[Task input start]

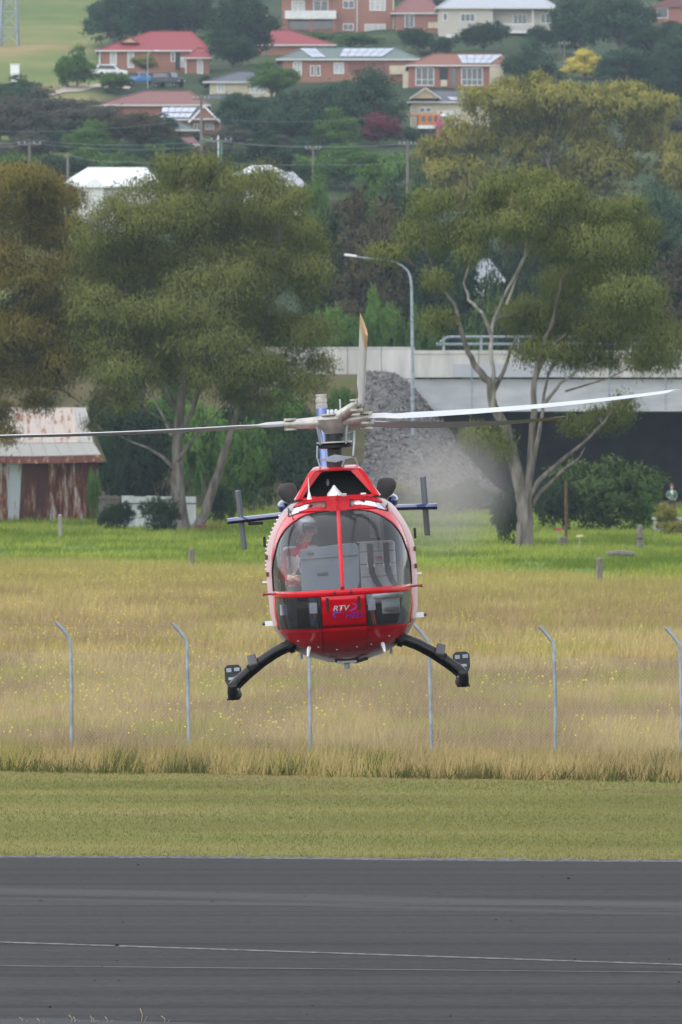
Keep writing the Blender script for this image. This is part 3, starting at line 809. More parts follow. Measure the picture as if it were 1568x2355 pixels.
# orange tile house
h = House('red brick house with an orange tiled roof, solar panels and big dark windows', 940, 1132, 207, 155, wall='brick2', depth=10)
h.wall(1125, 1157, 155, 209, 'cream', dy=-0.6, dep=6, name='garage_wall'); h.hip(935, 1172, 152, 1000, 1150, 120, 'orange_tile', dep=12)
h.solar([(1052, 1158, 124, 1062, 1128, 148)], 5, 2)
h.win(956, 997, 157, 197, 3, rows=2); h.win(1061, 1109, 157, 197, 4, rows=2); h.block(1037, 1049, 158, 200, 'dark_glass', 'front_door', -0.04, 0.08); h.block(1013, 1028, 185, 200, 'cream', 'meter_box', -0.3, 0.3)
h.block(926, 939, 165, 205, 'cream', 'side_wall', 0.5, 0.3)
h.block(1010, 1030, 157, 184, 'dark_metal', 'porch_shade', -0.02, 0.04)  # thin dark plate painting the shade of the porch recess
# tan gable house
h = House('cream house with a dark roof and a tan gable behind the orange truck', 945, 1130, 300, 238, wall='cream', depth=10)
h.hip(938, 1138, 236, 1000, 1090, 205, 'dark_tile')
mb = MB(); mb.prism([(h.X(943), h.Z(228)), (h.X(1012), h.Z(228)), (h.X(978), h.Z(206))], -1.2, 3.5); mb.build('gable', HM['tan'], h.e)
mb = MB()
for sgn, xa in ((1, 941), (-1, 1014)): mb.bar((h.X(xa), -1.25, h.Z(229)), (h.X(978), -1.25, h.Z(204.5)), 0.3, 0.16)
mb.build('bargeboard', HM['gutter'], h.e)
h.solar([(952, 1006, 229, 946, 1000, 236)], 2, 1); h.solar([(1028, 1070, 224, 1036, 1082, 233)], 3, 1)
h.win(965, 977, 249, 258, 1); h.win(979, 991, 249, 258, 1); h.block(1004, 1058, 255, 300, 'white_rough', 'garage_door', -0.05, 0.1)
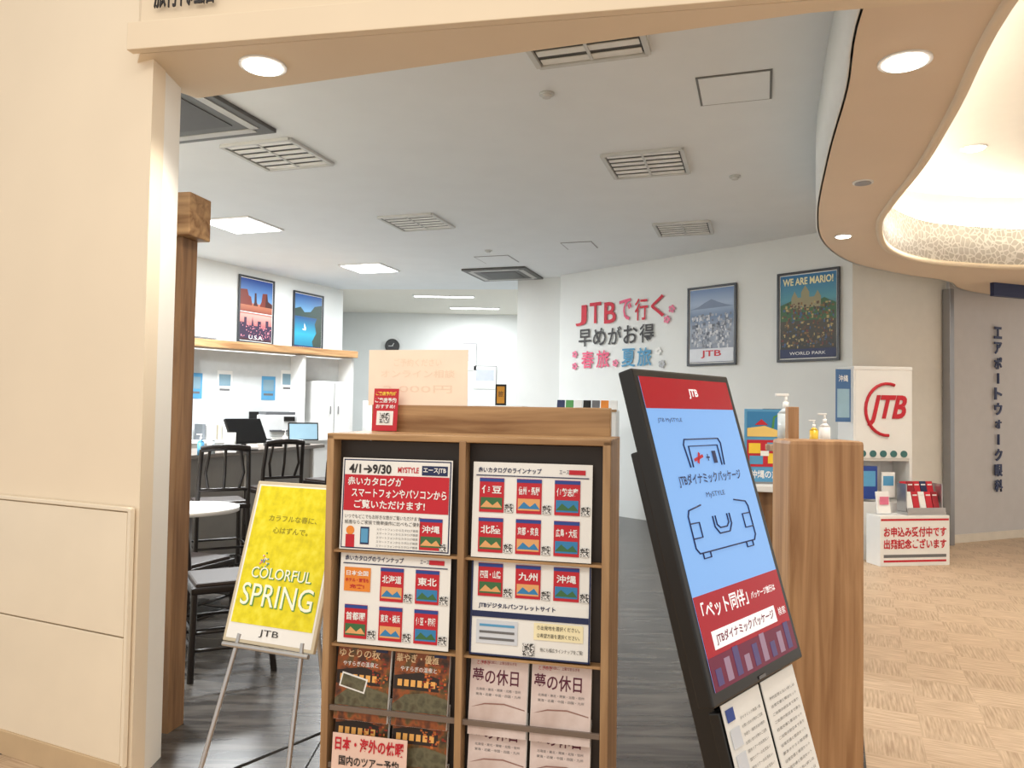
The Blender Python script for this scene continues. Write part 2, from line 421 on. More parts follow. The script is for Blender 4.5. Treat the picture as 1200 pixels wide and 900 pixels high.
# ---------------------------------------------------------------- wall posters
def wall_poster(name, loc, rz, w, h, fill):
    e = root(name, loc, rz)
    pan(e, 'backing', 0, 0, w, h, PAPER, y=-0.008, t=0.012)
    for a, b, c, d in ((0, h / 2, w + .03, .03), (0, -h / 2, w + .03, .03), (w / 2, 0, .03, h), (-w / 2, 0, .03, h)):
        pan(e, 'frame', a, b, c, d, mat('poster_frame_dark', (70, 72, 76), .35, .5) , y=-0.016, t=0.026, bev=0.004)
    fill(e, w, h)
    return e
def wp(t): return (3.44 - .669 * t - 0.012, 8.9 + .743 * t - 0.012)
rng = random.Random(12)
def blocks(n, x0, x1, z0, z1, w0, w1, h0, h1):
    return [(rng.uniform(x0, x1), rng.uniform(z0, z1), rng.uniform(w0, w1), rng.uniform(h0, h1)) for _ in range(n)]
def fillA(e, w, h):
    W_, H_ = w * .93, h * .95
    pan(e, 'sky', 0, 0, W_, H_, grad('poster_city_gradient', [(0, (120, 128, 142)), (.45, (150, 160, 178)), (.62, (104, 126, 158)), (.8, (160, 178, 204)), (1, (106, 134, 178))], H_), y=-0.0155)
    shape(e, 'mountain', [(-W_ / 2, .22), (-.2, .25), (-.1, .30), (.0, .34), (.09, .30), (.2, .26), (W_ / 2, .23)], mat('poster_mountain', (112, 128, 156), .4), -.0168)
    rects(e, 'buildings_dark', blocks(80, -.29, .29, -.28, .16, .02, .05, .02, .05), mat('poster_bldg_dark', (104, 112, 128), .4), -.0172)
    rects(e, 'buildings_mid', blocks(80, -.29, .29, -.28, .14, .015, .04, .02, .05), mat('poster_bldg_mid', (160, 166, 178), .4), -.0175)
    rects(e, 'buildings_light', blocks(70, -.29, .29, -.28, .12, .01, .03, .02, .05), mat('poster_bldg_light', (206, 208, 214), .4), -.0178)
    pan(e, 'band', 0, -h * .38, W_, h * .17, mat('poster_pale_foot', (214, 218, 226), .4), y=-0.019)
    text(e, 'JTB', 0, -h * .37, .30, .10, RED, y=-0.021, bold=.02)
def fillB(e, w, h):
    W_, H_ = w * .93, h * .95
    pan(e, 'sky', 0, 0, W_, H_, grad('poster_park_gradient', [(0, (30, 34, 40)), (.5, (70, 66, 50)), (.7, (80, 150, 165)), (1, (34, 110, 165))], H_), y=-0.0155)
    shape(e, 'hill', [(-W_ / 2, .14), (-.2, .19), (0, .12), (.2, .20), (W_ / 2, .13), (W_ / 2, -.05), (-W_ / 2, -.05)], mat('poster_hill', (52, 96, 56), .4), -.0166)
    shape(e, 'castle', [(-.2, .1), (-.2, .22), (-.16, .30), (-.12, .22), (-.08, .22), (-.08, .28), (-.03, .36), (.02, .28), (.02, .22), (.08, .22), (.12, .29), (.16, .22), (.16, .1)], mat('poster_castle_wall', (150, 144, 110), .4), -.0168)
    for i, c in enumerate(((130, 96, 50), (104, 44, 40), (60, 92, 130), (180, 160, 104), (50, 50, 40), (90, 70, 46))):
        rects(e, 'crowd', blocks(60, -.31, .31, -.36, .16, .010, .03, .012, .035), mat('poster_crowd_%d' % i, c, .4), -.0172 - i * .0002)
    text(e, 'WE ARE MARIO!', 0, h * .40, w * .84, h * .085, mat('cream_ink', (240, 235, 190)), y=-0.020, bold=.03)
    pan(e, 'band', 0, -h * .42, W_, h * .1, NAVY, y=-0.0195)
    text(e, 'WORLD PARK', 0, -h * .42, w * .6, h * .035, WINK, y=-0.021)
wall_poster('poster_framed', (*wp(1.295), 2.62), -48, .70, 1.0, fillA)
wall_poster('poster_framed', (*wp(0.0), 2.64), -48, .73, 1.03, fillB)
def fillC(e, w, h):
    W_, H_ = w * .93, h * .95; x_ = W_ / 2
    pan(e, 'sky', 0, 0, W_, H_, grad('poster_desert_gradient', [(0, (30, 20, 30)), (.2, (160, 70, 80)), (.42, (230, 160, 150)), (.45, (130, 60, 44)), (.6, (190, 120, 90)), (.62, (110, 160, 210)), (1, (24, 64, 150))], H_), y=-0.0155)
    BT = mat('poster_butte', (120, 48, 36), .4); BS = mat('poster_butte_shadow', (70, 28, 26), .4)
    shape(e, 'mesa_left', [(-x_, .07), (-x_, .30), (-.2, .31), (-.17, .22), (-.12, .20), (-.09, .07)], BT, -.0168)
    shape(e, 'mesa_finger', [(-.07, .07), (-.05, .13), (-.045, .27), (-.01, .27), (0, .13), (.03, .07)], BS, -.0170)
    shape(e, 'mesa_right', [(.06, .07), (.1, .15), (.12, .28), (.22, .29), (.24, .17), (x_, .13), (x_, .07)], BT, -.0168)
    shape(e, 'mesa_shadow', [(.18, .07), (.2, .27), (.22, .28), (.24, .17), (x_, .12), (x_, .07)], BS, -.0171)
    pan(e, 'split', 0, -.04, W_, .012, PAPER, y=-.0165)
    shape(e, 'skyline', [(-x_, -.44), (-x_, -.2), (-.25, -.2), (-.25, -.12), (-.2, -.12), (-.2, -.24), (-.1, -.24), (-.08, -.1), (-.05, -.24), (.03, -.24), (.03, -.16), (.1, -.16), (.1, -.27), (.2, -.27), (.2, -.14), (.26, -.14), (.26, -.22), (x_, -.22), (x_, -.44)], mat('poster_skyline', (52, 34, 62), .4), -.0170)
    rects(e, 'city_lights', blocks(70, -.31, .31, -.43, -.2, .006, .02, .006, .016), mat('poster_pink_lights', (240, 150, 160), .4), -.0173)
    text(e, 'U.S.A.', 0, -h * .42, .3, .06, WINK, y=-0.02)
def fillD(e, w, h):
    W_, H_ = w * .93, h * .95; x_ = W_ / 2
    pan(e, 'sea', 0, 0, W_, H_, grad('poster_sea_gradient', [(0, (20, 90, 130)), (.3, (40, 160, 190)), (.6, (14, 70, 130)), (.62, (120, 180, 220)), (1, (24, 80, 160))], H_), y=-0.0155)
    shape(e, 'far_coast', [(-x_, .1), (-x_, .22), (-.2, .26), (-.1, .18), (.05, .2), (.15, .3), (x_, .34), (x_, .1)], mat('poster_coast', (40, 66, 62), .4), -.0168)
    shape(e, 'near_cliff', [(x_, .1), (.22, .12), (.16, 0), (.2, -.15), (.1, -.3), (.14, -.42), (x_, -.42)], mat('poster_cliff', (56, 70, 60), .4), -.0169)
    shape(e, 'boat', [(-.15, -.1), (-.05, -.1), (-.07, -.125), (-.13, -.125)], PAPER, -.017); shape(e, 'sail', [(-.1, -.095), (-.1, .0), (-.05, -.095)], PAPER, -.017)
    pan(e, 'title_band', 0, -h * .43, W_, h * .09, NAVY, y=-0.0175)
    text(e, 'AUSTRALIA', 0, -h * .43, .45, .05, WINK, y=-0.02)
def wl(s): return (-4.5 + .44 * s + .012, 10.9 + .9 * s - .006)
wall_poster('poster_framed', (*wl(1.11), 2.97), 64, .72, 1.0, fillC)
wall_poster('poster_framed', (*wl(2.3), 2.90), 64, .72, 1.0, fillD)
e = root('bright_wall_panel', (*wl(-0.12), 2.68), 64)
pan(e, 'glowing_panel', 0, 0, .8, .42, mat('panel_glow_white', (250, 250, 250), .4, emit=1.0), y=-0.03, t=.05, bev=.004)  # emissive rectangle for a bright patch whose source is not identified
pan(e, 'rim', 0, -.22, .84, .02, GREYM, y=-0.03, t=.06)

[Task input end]
[Task input start]

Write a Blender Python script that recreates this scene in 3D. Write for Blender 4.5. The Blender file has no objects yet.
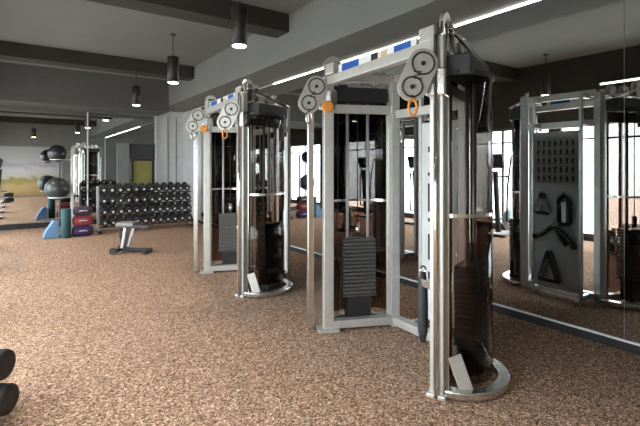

[Task input end]

**Directions**
Of the lines above, extract only those from the line with "Keep writing the" to the line with "h.win(965, 977, 249, 258, 1);", both included, exactly as written.

**Final result**
Keep writing the Blender script for this image. This is part 3, starting at line 809. More parts follow. Measure the picture as if it were 1568x2355 pixels.
# orange tile house
h = House('red brick house with an orange tiled roof, solar panels and big dark windows', 940, 1132, 207, 155, wall='brick2', depth=10)
h.wall(1125, 1157, 155, 209, 'cream', dy=-0.6, dep=6, name='garage_wall'); h.hip(935, 1172, 152, 1000, 1150, 120, 'orange_tile', dep=12)
h.solar([(1052, 1158, 124, 1062, 1128, 148)], 5, 2)
h.win(956, 997, 157, 197, 3, rows=2); h.win(1061, 1109, 157, 197, 4, rows=2); h.block(1037, 1049, 158, 200, 'dark_glass', 'front_door', -0.04, 0.08); h.block(1013, 1028, 185, 200, 'cream', 'meter_box', -0.3, 0.3)
h.block(926, 939, 165, 205, 'cream', 'side_wall', 0.5, 0.3)
h.block(1010, 1030, 157, 184, 'dark_metal', 'porch_shade', -0.02, 0.04)  # thin dark plate painting the shade of the porch recess
# tan gable house
h = House('cream house with a dark roof and a tan gable behind the orange truck', 945, 1130, 300, 238, wall='cream', depth=10)
h.hip(938, 1138, 236, 1000, 1090, 205, 'dark_tile')
mb = MB(); mb.prism([(h.X(943), h.Z(228)), (h.X(1012), h.Z(228)), (h.X(978), h.Z(206))], -1.2, 3.5); mb.build('gable', HM['tan'], h.e)
mb = MB()
for sgn, xa in ((1, 941), (-1, 1014)): mb.bar((h.X(xa), -1.25, h.Z(229)), (h.X(978), -1.25, h.Z(204.5)), 0.3, 0.16)
mb.build('bargeboard', HM['gutter'], h.e)
h.solar([(952, 1006, 229, 946, 1000, 236)], 2, 1); h.solar([(1028, 1070, 224, 1036, 1082, 233)], 3, 1)
h.win(965, 977, 249, 258, 1); h.win(979, 991, 249, 258, 1); h.block(1004, 1058, 255, 300, 'white_rough', 'garage_door', -0.05, 0.1)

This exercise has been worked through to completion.